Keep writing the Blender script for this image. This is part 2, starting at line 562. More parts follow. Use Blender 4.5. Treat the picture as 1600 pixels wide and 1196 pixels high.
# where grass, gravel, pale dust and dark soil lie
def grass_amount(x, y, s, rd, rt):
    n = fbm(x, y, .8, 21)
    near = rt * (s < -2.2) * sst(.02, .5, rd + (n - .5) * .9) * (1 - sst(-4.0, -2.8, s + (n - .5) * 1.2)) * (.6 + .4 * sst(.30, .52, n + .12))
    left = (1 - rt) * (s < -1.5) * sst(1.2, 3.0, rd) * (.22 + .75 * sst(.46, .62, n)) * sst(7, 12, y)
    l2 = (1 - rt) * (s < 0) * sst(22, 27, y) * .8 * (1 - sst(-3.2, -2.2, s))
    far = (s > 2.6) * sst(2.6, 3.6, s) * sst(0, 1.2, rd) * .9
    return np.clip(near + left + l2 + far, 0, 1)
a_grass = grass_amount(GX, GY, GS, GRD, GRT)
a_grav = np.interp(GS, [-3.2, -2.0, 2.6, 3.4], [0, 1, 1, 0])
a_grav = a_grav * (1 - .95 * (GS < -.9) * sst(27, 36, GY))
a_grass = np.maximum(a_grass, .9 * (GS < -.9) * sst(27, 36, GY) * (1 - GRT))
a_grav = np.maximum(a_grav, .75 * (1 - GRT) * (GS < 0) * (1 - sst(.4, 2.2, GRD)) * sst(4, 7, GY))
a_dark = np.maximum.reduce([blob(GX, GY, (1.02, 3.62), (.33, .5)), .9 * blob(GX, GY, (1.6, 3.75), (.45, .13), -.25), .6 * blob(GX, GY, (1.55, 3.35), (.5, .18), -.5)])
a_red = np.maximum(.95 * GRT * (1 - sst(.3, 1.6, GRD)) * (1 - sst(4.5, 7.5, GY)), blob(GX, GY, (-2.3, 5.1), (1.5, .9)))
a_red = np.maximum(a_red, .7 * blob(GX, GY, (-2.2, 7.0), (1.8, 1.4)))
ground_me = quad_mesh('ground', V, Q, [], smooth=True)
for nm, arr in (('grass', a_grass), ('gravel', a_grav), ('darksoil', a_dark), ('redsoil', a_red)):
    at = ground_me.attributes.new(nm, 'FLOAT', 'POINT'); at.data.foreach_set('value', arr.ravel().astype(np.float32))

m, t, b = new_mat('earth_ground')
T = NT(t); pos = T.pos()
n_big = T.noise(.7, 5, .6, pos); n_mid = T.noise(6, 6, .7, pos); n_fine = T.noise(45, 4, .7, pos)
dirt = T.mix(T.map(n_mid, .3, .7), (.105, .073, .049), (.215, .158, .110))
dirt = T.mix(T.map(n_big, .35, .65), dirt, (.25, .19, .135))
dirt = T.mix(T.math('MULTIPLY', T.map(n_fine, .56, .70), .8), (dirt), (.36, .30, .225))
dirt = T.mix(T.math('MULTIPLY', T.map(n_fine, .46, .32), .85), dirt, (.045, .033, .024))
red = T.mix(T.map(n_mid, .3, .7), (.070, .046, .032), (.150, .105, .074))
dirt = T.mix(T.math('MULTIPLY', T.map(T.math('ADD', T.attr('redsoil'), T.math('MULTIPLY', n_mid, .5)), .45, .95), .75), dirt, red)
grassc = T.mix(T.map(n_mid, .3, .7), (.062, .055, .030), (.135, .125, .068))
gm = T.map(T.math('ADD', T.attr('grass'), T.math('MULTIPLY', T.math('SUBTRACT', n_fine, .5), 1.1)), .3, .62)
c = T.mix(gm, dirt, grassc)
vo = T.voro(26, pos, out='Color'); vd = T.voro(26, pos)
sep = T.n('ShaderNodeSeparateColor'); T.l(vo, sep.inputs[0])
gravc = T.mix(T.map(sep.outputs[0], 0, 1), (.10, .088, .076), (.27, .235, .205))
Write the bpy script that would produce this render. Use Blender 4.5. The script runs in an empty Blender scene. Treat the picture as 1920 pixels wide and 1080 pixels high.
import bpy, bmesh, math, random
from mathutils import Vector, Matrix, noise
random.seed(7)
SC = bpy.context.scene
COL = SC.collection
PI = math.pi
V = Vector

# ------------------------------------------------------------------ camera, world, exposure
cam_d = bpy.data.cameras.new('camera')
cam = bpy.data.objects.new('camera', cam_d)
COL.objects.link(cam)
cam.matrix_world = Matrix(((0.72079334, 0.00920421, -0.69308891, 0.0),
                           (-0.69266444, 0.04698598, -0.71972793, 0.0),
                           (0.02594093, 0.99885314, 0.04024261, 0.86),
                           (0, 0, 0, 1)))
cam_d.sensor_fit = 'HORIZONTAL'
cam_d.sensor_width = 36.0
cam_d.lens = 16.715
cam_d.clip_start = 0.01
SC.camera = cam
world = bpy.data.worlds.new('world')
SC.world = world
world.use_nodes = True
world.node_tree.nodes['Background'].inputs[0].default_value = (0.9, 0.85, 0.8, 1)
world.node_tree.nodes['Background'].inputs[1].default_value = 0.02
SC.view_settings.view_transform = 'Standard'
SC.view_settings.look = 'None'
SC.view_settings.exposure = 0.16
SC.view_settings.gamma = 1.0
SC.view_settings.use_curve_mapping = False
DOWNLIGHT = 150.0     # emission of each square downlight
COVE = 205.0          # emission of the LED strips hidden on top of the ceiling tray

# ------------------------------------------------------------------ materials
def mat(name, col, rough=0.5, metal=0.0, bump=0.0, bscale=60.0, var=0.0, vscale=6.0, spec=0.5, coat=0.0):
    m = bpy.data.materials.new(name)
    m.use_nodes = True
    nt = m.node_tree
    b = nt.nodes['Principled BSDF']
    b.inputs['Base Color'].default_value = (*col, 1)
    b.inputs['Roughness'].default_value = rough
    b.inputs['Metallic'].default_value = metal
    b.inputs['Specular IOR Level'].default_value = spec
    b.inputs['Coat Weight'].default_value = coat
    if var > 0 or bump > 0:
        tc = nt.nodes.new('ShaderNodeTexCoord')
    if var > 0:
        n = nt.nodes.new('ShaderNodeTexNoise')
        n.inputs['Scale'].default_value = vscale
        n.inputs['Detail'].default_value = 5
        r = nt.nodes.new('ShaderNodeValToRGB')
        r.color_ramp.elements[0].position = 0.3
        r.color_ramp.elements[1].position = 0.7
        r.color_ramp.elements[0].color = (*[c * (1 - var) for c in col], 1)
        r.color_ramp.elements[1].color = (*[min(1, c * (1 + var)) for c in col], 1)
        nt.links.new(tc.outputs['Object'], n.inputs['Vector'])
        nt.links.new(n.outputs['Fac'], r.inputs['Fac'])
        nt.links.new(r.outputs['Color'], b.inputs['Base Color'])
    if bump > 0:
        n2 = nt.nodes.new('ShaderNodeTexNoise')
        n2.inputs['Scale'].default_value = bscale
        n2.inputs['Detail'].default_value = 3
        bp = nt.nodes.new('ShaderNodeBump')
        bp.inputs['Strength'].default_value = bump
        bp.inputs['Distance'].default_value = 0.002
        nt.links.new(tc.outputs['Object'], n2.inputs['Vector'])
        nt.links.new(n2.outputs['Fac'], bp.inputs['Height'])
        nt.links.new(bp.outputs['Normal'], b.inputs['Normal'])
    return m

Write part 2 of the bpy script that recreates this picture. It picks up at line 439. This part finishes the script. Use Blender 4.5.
━━━━━━━━━━━━━━━━━━━━
Search the material above for "Write". Pull out each line where it shows up.

_CORRECT ANSWER_
Write the bpy script that would produce this render. Use Blender 4.5. The script runs in an empty Blender scene. Treat the picture as 1920 pixels wide and 1080 pixels high.
Write part 2 of the bpy script that recreates this picture. It picks up at line 439. This part finishes the script. Use Blender 4.5.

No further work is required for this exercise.